Arctic warming interrupts the Transpolar Drift and affects long-range transport of sea ice and ice-rafted matter.

Author information

1
Alfred Wegener Institute, Helmholtz Centre for Polar and Marine Research, Am Handelshafen 12, 27570, Bremerhaven, Germany. Thomas.krumpen@awi.de.
2
Alfred Wegener Institute, Helmholtz Centre for Polar and Marine Research, Am Handelshafen 12, 27570, Bremerhaven, Germany.
3
Ludwig Maximilians University, Department of Geography, Luisenstraße 37, 80333, Munich, Germany.

Abstract

Sea ice is an important transport vehicle for gaseous, dissolved and particulate matter in the Arctic Ocean. Due to the recently observed acceleration in sea ice drift, it has been assumed that more matter is advected by the Transpolar Drift from shallow shelf waters to the central Arctic Ocean and beyond. However, this study provides first evidence that intensified melt in the marginal zones of the Arctic Ocean interrupts the transarctic conveyor belt and has led to a reduction of the survival rates of sea ice exported from the shallow Siberian shelves (-15% per decade). As a consequence, less and less ice formed in shallow water areas (<30 m) has reached Fram Strait (-17% per decade), and more ice and ice-rafted material is released in the northern Laptev Sea and central Arctic Ocean.

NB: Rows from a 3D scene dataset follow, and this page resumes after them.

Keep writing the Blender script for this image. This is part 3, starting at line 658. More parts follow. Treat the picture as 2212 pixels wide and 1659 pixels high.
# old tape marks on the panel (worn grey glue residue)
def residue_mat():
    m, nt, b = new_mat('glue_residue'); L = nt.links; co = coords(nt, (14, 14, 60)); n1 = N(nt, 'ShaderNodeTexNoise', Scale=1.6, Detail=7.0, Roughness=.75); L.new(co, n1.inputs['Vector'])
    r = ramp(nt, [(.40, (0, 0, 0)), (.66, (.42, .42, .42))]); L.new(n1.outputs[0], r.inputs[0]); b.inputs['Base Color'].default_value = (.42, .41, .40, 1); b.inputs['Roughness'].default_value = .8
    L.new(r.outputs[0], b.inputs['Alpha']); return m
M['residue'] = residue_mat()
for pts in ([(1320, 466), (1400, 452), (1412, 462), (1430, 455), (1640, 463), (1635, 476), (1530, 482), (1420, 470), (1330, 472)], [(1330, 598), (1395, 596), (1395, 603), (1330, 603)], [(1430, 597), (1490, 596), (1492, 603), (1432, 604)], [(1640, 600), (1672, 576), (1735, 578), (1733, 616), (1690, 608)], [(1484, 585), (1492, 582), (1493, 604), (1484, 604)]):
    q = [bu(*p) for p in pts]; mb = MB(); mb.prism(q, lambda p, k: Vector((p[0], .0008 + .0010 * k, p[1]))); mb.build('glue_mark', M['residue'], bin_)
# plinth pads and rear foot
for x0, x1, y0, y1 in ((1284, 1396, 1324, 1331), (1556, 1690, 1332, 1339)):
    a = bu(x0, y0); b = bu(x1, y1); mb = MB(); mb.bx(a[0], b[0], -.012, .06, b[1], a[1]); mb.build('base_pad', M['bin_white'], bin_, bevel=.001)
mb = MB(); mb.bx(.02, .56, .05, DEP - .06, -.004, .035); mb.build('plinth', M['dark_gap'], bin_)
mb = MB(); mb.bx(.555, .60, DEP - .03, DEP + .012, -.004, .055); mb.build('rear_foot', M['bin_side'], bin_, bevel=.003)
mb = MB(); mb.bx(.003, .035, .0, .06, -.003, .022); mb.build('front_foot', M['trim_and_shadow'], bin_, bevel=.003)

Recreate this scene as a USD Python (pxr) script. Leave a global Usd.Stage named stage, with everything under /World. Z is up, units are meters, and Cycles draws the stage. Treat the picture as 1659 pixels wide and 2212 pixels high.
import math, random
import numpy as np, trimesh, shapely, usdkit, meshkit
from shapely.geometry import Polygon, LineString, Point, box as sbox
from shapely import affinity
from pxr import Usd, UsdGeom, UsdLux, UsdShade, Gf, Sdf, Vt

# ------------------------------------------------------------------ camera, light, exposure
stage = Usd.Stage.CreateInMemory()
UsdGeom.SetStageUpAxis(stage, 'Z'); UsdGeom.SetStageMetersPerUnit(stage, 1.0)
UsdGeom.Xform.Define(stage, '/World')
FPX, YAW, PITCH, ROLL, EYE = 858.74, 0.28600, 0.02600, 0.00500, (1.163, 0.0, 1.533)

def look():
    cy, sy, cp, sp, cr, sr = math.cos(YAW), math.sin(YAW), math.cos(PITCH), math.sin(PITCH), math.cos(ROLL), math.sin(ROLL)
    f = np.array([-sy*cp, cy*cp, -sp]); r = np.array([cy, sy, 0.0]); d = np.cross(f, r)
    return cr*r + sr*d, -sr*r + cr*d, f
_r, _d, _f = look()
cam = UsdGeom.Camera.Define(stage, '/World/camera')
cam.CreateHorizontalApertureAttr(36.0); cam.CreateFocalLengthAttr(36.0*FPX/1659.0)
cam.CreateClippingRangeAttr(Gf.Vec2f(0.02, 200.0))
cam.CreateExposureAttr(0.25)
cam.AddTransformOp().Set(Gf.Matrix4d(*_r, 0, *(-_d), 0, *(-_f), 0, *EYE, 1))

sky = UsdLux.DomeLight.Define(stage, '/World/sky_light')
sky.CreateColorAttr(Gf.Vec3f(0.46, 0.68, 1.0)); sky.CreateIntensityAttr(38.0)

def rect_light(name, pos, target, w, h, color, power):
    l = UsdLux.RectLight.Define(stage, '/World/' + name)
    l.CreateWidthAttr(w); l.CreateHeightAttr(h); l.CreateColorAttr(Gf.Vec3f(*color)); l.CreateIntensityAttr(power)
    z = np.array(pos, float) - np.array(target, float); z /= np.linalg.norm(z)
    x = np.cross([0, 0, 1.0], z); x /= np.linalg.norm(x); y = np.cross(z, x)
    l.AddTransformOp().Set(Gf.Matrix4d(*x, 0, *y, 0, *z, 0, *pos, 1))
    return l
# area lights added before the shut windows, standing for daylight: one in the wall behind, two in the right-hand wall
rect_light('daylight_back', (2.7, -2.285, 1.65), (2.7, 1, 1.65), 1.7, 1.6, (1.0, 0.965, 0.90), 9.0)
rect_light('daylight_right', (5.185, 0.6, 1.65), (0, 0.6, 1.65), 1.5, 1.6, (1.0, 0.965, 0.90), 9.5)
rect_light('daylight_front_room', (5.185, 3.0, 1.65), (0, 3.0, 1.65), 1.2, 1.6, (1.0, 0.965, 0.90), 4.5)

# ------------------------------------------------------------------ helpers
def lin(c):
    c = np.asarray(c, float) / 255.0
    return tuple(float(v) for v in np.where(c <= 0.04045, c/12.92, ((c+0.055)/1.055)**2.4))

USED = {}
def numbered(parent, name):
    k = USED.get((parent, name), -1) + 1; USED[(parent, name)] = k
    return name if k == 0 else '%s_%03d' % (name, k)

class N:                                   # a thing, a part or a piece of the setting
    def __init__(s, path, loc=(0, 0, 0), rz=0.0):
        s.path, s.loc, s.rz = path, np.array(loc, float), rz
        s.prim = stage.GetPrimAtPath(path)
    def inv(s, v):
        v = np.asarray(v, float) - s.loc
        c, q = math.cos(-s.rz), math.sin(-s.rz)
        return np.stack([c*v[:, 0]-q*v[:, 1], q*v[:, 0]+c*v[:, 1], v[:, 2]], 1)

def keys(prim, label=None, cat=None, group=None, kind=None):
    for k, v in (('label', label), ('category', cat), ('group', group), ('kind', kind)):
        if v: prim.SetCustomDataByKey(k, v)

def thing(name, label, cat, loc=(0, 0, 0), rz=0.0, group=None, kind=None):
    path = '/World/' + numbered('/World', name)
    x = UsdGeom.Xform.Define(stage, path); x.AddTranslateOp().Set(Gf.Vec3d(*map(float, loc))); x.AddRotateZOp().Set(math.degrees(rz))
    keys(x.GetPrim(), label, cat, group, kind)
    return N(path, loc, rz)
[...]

Decreasing survival rates of first-year ice are visible all along the Russian shelves, but significant only in the Kara Sea, East Siberian Sea and western Laptev Sea. Identified changes affect biogeochemical fluxes and ecological processes in the central Arctic: A reduced long-range transport of sea ice alters transport and redistribution of climate relevant gases, and increases accumulation of sediments and contaminates in the central Arctic Ocean, with consequences for primary production, and the biodiversity of the Arctic Ocean.